Но мы не соразмерили хороших страниц романа с наличием страниц, совершенно загромоздивших, скрывших собой эти хорошие страницы. Тут получилось согласно украинской поговорке: "Стругав, стругав и перестругав". Длительность и обстоятельное редактирование привели к тому, что мы заредактировались. Мы начали соразмерять улучшения в тексте романа с самим Гроссманом, насколько он уступил, насколько нам удалось продвинуть его на доработку, на улучшение и на какие-то изъятия.
Прямо скажу, что мне здесь принадлежит первая роль, и не только потому, что я являюсь главным редактором журнала, но и потому, что был фактическим литературным редактором этой рукописи. Имея в виду, что рукопись - сложная, я решил, что сам буду с ней справляться. И поэтому всю тяжесть ответственности перед читателем и нашей литературной общественностью несу я, она лежит на мне, и уклоняться от нее я не хочу.

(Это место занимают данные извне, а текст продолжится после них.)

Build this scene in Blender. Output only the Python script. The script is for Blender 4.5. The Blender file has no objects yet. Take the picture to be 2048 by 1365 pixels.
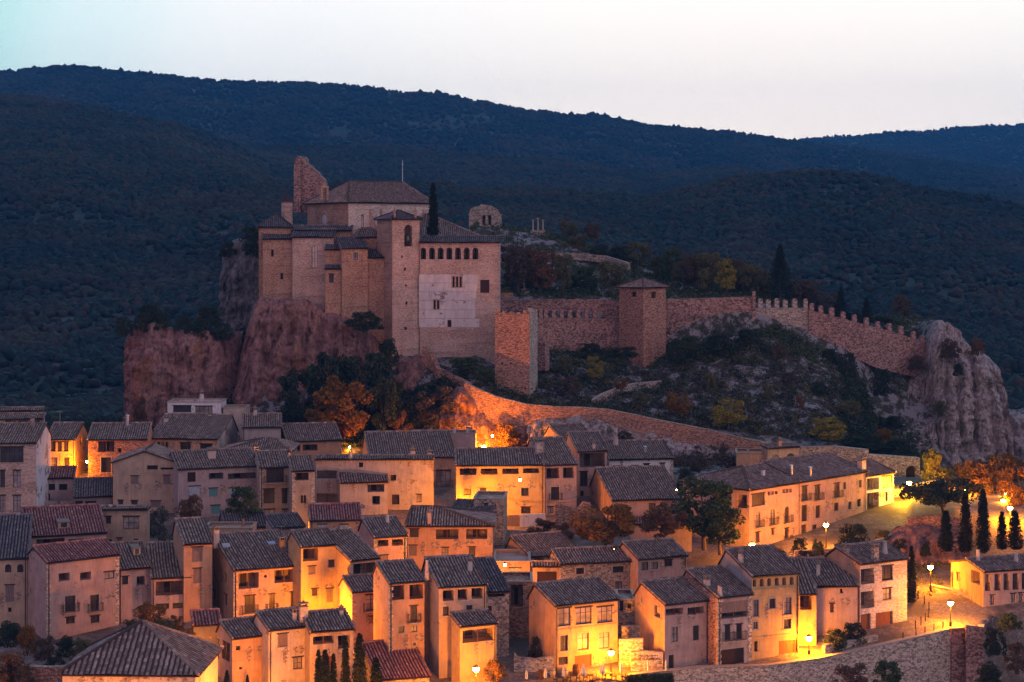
import bpy, math, random
import numpy as np
from mathutils import Vector, Matrix, noise
random.seed(7); rng = np.random.default_rng(7)
SC = bpy.context.scene
# ---------------------------------------------------------------- camera
F, HY, CX = 3571.0, 480.0, 1024.0          # focal length and horizon in pixels of the 2048 wide photograph
cam = bpy.data.objects.new('camera', bpy.data.cameras.new('camera'))
SC.collection.objects.link(cam); SC.camera = cam
cam.location = (0, 0, 0); cam.rotation_euler = (math.radians(90), 0, 0)
cam.data.sensor_width = 36; cam.data.lens = 36 * F / 2048
cam.data.shift_y = -(682.5 - HY) / 2048
cam.data.clip_end = 30000; cam.data.clip_start = 1
# ---------------------------------------------------------------- world and light
W = bpy.data.worlds.new('World'); SC.world = W; W.use_nodes = True
nt = W.node_tree; nt.nodes.clear()
def N(t, kind, **kw):
    n = t.nodes.new(kind)
    for k, v in kw.items(): setattr(n, k, v)
    return n
def ramp(t, fac, stops, interp='LINEAR'):
    r = N(t, 'ShaderNodeValToRGB'); cr = r.color_ramp; cr.interpolation = interp
    while len(cr.elements) > 1: cr.elements.remove(cr.elements[0])
    cr.elements[0].position = stops[0][0]; cr.elements[0].color = (*stops[0][1], 1)
    for p, c in stops[1:]:
        e = cr.elements.new(p); e.color = (*c, 1)
    t.links.new(fac, r.inputs[0]); return r.outputs[0]
out = N(nt, 'ShaderNodeOutputWorld'); add = N(nt, 'ShaderNodeAddShader')
bg1 = N(nt, 'ShaderNodeBackground'); bg2 = N(nt, 'ShaderNodeBackground')
sky = N(nt, 'ShaderNodeTexSky', sky_type='NISHITA', sun_disc=False)
sky.sun_elevation = math.radians(1.0); sky.sun_rotation = math.radians(8); sky.altitude = 700
nt.links.new(sky.outputs[0], bg1.inputs[0]); bg1.inputs[1].default_value = 0.01
tc = N(nt, 'ShaderNodeTexCoord'); dot = N(nt, 'ShaderNodeVectorMath', operation='DOT_PRODUCT')
nrm = N(nt, 'ShaderNodeVectorMath', operation='NORMALIZE')
nt.links.new(tc.outputs['Generated'], nrm.inputs[0]); nt.links.new(nrm.outputs[0], dot.inputs[0])
_g = Vector((math.sin(math.radians(9)), math.cos(math.radians(9)), 0.0)).normalized()
dot.inputs[1].default_value = _g
mr = N(nt, 'ShaderNodeMapRange'); mr.inputs[1].default_value = -1; mr.inputs[2].default_value = 1
nt.links.new(dot.outputs['Value'], mr.inputs[0])
SKYRAMP = [(0.0, (0.62, 0.42, 0.52)), (0.35, (0.36, 0.28, 0.46)), (0.55, (0.17, 0.22, 0.46)), (0.80, (0.16, 0.40, 0.65)),
           (0.93, (0.48, 1.0, 1.02)), (0.947, (0.74, 1.24, 1.18)), (0.958, (1.12, 1.36, 1.34)), (0.973, (1.42, 1.44, 1.40)), (1.0, (1.60, 1.50, 1.38))]
c = ramp(nt, mr.outputs[0], SKYRAMP, 'EASE')
nt.links.new(c, bg2.inputs[0]); bg2.inputs[1].default_value = 1.0
nt.links.new(bg1.outputs[0], add.inputs[0]); nt.links.new(bg2.outputs[0], add.inputs[1]); nt.links.new(add.outputs[0], out.inputs[0])
sun = bpy.data.objects.new('dusk_sun', bpy.data.lights.new('dusk_sun', 'SUN'))
sun.data.energy = 0.42; sun.data.angle = math.radians(40); sun.data.color = (1.0, 0.80, 0.78)
sun.rotation_euler = Vector((-0.75, 0.55, -0.35)).to_track_quat('-Z', 'Y').to_euler()   # last glow of the western sky, behind the viewer's right shoulder
SC.collection.objects.link(sun)
SC.view_settings.view_transform = 'Standard'; SC.view_settings.look = 'None'
SC.view_settings.exposure = 0.0; SC.view_settings.gamma = 1.0
cy = SC.cycles
cy.max_bounces = 5; cy.diffuse_bounces = 3; cy.glossy_bounces = 2; cy.transmission_bounces = 2; cy.volume_bounces = 0; cy.transparent_max_bounces = 6
cy.use_denoising = True; cy.sample_clamp_indirect = 4.0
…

Но представьте себе такое положение: мог бы Секретариат "повелеть" нам опубликовать эту рукопись? В практике таких вещей у нас не бывает, и заставить редактора никто не может, ибо он отвечает за свое окончательное решение перед теми органами, которые назначают его на эту работу.
В ходе работы с произведением Василия Гроссмана я допустил этот промах. Я видел и с неприятием отмечал псевдофилософичность этого произведения и его героев, но я не рассмотрел, что эта доморощенная философичность проникает и в ткань художественно-изобразительную. И я считал, что, поскольку мы исправили и убрали большое количество всего, мы считали, что оставшееся малое количество не ослабит веса этого произведения.
Это и было ошибкой, ибо, когда роман вышел и начал находить отклики в литературной среде, стали появляться довольно тревожные настроения и оценки, сближающиеся с той критикой, которая впоследствии развернулась в статьях "Правды", "Коммуниста", "Литературной газеты". В процессе встреч, во всех этих разговорах и собеседованиях уже почувствовалось это впечатление. По первым опубликованным главам романа уже были такие суждения. Мы всего ожидали, но самой убийственной была такая оценка: "Братцы мои, это же просто скучно..." Люди были не в состоянии переваривать уже эту "философию", вычитанную из настольного календаря и с докторальностью подносимую со страниц нашего журнала.
Далее, когда роман полностью был опубликован, мы получили и известный (времени прошло еще немного, и нельзя сказать, что это было массовое явление), так сказать, читательский отклик. Ну, а затем получили общественное обсуждение, такое, как обсуждение 2 февраля в журнале "Новый мир", устроенное редакцией с приглашением военных людей, литераторов. Оно уже показало, что в нашей литературной общественности складывается определенное критическое мнение, с которым мы не могли не считаться. Мы с ним считались и должны были прийти к осознанию допущенной нами большой ошибки.
Думается, что один из самых серьезных уроков, выводов для себя как редактор и вообще как человек, живущий в литературе, живущий ее интересами, ее вопросами, я сделал следующий: что очень часто мы не можем оценивать признаки произведения как бы собственно литературные, не беря их в связи с идейной основой этого произведения, ибо, как уже сказал сейчас, совершенно ясно, что уток соответствует этой основе. Он по ней.
Когда я увидел черты того, что можно назвать эпигонством, черты того усиленно поднятого равнения на "Войну и мир", конечно, с одной стороны, они претили мне тем, что выражали собой определенную претенциозность, непомерную, несоразмерную с силами роста, но я оценивал их как явление невинное, как дань какой-то поре ученичества, когда писатель, находящийся под огромным влиянием великого художника страны, не в силах освободиться от каких-то черт стиля самого великого художника. Их было много. По совету редакции они были убраны, но это не спасает. Автор строит свое повествование в соответствии с великим русским эпосом XIX столетия. И при дальнейшем обдумывании всего этого я пришел к убеждению, что это не является простой данью ученичеству, а признаком его идейной позиции. Это все находится в полном согласии с теми чертами философии, которая восходит в годы войны к каким-то обветшалым и глубоко чуждым нашему духу, глубоко чуждым ленинизму теориям и идеям о неизменности человеческого мира, о неизменности и повторяемости человеческой жизни, как будто один цикл, наложенный на другой, и составляет процесс мировой истории.